-- start of COLLECTED MATERIAL --

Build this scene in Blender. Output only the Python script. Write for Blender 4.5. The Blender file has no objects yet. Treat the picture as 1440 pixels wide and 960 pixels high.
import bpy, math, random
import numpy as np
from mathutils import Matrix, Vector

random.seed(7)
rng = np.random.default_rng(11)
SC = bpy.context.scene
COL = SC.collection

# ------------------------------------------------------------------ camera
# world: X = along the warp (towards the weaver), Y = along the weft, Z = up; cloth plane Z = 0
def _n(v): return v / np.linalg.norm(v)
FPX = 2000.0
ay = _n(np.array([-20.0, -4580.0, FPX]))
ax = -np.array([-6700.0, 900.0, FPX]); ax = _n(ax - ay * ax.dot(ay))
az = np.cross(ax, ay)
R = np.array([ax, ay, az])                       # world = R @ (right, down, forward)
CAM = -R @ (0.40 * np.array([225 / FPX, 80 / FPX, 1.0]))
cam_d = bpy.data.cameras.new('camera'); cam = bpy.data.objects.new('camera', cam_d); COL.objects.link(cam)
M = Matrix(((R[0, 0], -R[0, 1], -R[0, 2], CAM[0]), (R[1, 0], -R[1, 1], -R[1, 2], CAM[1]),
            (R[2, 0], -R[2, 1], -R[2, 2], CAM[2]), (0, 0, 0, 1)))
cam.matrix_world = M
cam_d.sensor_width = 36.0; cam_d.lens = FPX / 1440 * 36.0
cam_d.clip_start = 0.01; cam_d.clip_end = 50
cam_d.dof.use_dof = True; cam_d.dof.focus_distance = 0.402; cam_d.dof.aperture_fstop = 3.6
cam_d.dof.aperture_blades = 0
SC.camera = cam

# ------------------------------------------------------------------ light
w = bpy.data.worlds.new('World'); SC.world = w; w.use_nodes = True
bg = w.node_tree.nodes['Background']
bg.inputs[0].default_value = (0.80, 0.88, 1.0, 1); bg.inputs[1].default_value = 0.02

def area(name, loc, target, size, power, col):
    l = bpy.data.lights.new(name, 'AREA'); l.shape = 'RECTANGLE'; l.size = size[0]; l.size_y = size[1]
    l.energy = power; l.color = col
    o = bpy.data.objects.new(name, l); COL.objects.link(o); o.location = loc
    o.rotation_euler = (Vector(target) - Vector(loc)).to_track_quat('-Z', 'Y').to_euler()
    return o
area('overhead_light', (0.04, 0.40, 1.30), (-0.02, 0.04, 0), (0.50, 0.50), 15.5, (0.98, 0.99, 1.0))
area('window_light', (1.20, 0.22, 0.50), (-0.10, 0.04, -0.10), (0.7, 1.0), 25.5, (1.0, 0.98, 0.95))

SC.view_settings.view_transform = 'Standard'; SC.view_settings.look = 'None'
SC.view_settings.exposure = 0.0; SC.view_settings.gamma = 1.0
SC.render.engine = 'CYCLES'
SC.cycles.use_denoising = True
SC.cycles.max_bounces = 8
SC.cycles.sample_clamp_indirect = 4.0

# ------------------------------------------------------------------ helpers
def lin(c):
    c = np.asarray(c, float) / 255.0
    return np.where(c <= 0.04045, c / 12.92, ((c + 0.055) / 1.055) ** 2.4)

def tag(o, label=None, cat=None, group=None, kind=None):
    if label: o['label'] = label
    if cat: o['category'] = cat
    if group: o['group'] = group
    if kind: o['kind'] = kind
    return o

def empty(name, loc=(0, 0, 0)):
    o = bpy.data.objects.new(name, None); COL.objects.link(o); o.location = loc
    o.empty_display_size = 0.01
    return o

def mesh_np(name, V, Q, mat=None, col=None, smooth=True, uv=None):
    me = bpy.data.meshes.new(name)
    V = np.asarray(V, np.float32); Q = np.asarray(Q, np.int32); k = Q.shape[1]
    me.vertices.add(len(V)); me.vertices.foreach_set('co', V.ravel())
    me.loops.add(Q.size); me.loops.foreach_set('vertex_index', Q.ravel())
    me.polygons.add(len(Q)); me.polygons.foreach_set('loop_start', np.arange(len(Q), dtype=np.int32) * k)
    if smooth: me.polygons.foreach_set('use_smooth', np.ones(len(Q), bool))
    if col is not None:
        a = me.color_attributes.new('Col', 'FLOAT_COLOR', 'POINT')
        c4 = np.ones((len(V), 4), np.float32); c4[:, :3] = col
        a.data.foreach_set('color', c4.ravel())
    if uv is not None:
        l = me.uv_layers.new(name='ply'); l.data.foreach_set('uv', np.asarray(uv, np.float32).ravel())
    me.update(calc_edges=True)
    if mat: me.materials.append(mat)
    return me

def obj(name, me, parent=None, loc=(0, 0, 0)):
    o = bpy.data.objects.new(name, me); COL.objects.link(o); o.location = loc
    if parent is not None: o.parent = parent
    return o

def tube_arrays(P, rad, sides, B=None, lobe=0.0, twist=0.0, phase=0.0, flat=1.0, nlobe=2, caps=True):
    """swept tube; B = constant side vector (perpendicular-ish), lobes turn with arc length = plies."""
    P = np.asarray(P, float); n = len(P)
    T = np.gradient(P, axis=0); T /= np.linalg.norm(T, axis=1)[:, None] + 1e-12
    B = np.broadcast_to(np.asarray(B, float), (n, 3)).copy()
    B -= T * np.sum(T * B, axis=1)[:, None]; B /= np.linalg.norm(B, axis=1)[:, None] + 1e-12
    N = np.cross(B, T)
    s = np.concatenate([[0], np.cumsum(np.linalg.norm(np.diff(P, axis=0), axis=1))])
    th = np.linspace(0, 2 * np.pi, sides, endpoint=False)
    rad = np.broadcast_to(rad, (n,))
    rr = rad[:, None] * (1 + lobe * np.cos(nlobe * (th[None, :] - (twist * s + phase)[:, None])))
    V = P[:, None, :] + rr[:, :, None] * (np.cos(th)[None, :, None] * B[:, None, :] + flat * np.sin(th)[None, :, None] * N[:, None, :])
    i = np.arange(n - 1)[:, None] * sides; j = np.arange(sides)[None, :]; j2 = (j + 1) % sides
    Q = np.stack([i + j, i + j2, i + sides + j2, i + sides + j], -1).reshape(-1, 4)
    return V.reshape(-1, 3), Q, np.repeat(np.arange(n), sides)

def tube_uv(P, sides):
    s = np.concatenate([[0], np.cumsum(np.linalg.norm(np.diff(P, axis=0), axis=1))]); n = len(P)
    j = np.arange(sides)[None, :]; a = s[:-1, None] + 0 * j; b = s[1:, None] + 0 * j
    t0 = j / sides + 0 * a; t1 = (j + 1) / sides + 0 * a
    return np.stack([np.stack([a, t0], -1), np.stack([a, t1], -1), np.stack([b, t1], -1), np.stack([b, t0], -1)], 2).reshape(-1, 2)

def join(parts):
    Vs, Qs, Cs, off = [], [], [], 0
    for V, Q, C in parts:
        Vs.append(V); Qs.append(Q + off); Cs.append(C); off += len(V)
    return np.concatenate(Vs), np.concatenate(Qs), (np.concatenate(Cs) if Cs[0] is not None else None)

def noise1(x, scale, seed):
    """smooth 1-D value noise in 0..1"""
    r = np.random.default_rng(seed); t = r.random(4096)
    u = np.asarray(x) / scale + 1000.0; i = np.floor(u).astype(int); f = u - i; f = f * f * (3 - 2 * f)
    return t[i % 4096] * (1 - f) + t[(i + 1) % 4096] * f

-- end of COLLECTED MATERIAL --

THE PROBLEM:
Copy out the whole listing exactly.

COMPLETE ANSWER:
Build this scene in Blender. Output only the Python script. Write for Blender 4.5. The Blender file has no objects yet. Treat the picture as 1440 pixels wide and 960 pixels high.
import bpy, math, random
import numpy as np
from mathutils import Matrix, Vector

random.seed(7)
rng = np.random.default_rng(11)
SC = bpy.context.scene
COL = SC.collection

# ------------------------------------------------------------------ camera
# world: X = along the warp (towards the weaver), Y = along the weft, Z = up; cloth plane Z = 0
def _n(v): return v / np.linalg.norm(v)
FPX = 2000.0
ay = _n(np.array([-20.0, -4580.0, FPX]))
ax = -np.array([-6700.0, 900.0, FPX]); ax = _n(ax - ay * ax.dot(ay))
az = np.cross(ax, ay)
R = np.array([ax, ay, az])                       # world = R @ (right, down, forward)
CAM = -R @ (0.40 * np.array([225 / FPX, 80 / FPX, 1.0]))
cam_d = bpy.data.cameras.new('camera'); cam = bpy.data.objects.new('camera', cam_d); COL.objects.link(cam)
M = Matrix(((R[0, 0], -R[0, 1], -R[0, 2], CAM[0]), (R[1, 0], -R[1, 1], -R[1, 2], CAM[1]),
            (R[2, 0], -R[2, 1], -R[2, 2], CAM[2]), (0, 0, 0, 1)))
cam.matrix_world = M
cam_d.sensor_width = 36.0; cam_d.lens = FPX / 1440 * 36.0
cam_d.clip_start = 0.01; cam_d.clip_end = 50
cam_d.dof.use_dof = True; cam_d.dof.focus_distance = 0.402; cam_d.dof.aperture_fstop = 3.6
cam_d.dof.aperture_blades = 0
SC.camera = cam

# ------------------------------------------------------------------ light
w = bpy.data.worlds.new('World'); SC.world = w; w.use_nodes = True
bg = w.node_tree.nodes['Background']
bg.inputs[0].default_value = (0.80, 0.88, 1.0, 1); bg.inputs[1].default_value = 0.02

def area(name, loc, target, size, power, col):
    l = bpy.data.lights.new(name, 'AREA'); l.shape = 'RECTANGLE'; l.size = size[0]; l.size_y = size[1]
    l.energy = power; l.color = col
    o = bpy.data.objects.new(name, l); COL.objects.link(o); o.location = loc
    o.rotation_euler = (Vector(target) - Vector(loc)).to_track_quat('-Z', 'Y').to_euler()
    return o
area('overhead_light', (0.04, 0.40, 1.30), (-0.02, 0.04, 0), (0.50, 0.50), 15.5, (0.98, 0.99, 1.0))
area('window_light', (1.20, 0.22, 0.50), (-0.10, 0.04, -0.10), (0.7, 1.0), 25.5, (1.0, 0.98, 0.95))

SC.view_settings.view_transform = 'Standard'; SC.view_settings.look = 'None'
SC.view_settings.exposure = 0.0; SC.view_settings.gamma = 1.0
SC.render.engine = 'CYCLES'
SC.cycles.use_denoising = True
SC.cycles.max_bounces = 8
SC.cycles.sample_clamp_indirect = 4.0

# ------------------------------------------------------------------ helpers
def lin(c):
    c = np.asarray(c, float) / 255.0
    return np.where(c <= 0.04045, c / 12.92, ((c + 0.055) / 1.055) ** 2.4)

def tag(o, label=None, cat=None, group=None, kind=None):
    if label: o['label'] = label
    if cat: o['category'] = cat
    if group: o['group'] = group
    if kind: o['kind'] = kind
    return o

def empty(name, loc=(0, 0, 0)):
    o = bpy.data.objects.new(name, None); COL.objects.link(o); o.location = loc
    o.empty_display_size = 0.01
    return o

def mesh_np(name, V, Q, mat=None, col=None, smooth=True, uv=None):
    me = bpy.data.meshes.new(name)
    V = np.asarray(V, np.float32); Q = np.asarray(Q, np.int32); k = Q.shape[1]
    me.vertices.add(len(V)); me.vertices.foreach_set('co', V.ravel())
    me.loops.add(Q.size); me.loops.foreach_set('vertex_index', Q.ravel())
    me.polygons.add(len(Q)); me.polygons.foreach_set('loop_start', np.arange(len(Q), dtype=np.int32) * k)
    if smooth: me.polygons.foreach_set('use_smooth', np.ones(len(Q), bool))
    if col is not None:
        a = me.color_attributes.new('Col', 'FLOAT_COLOR', 'POINT')
        c4 = np.ones((len(V), 4), np.float32); c4[:, :3] = col
        a.data.foreach_set('color', c4.ravel())
    if uv is not None:
        l = me.uv_layers.new(name='ply'); l.data.foreach_set('uv', np.asarray(uv, np.float32).ravel())
    me.update(calc_edges=True)
    if mat: me.materials.append(mat)
    return me

def obj(name, me, parent=None, loc=(0, 0, 0)):
    o = bpy.data.objects.new(name, me); COL.objects.link(o); o.location = loc
    if parent is not None: o.parent = parent
    return o

def tube_arrays(P, rad, sides, B=None, lobe=0.0, twist=0.0, phase=0.0, flat=1.0, nlobe=2, caps=True):
    """swept tube; B = constant side vector (perpendicular-ish), lobes turn with arc length = plies."""
    P = np.asarray(P, float); n = len(P)
    T = np.gradient(P, axis=0); T /= np.linalg.norm(T, axis=1)[:, None] + 1e-12
    B = np.broadcast_to(np.asarray(B, float), (n, 3)).copy()
    B -= T * np.sum(T * B, axis=1)[:, None]; B /= np.linalg.norm(B, axis=1)[:, None] + 1e-12
    N = np.cross(B, T)
    s = np.concatenate([[0], np.cumsum(np.linalg.norm(np.diff(P, axis=0), axis=1))])
    th = np.linspace(0, 2 * np.pi, sides, endpoint=False)
    rad = np.broadcast_to(rad, (n,))
    rr = rad[:, None] * (1 + lobe * np.cos(nlobe * (th[None, :] - (twist * s + phase)[:, None])))
    V = P[:, None, :] + rr[:, :, None] * (np.cos(th)[None, :, None] * B[:, None, :] + flat * np.sin(th)[None, :, None] * N[:, None, :])
    i = np.arange(n - 1)[:, None] * sides; j = np.arange(sides)[None, :]; j2 = (j + 1) % sides
    Q = np.stack([i + j, i + j2, i + sides + j2, i + sides + j], -1).reshape(-1, 4)
    return V.reshape(-1, 3), Q, np.repeat(np.arange(n), sides)

def tube_uv(P, sides):
    s = np.concatenate([[0], np.cumsum(np.linalg.norm(np.diff(P, axis=0), axis=1))]); n = len(P)
    j = np.arange(sides)[None, :]; a = s[:-1, None] + 0 * j; b = s[1:, None] + 0 * j
    t0 = j / sides + 0 * a; t1 = (j + 1) / sides + 0 * a
    return np.stack([np.stack([a, t0], -1), np.stack([a, t1], -1), np.stack([b, t1], -1), np.stack([b, t0], -1)], 2).reshape(-1, 2)

def join(parts):
    Vs, Qs, Cs, off = [], [], [], 0
    for V, Q, C in parts:
        Vs.append(V); Qs.append(Q + off); Cs.append(C); off += len(V)
    return np.concatenate(Vs), np.concatenate(Qs), (np.concatenate(Cs) if Cs[0] is not None else None)

def noise1(x, scale, seed):
    """smooth 1-D value noise in 0..1"""
    r = np.random.default_rng(seed); t = r.random(4096)
    u = np.asarray(x) / scale + 1000.0; i = np.floor(u).astype(int); f = u - i; f = f * f * (3 - 2 * f)
    return t[i % 4096] * (1 - f) + t[(i + 1) % 4096] * f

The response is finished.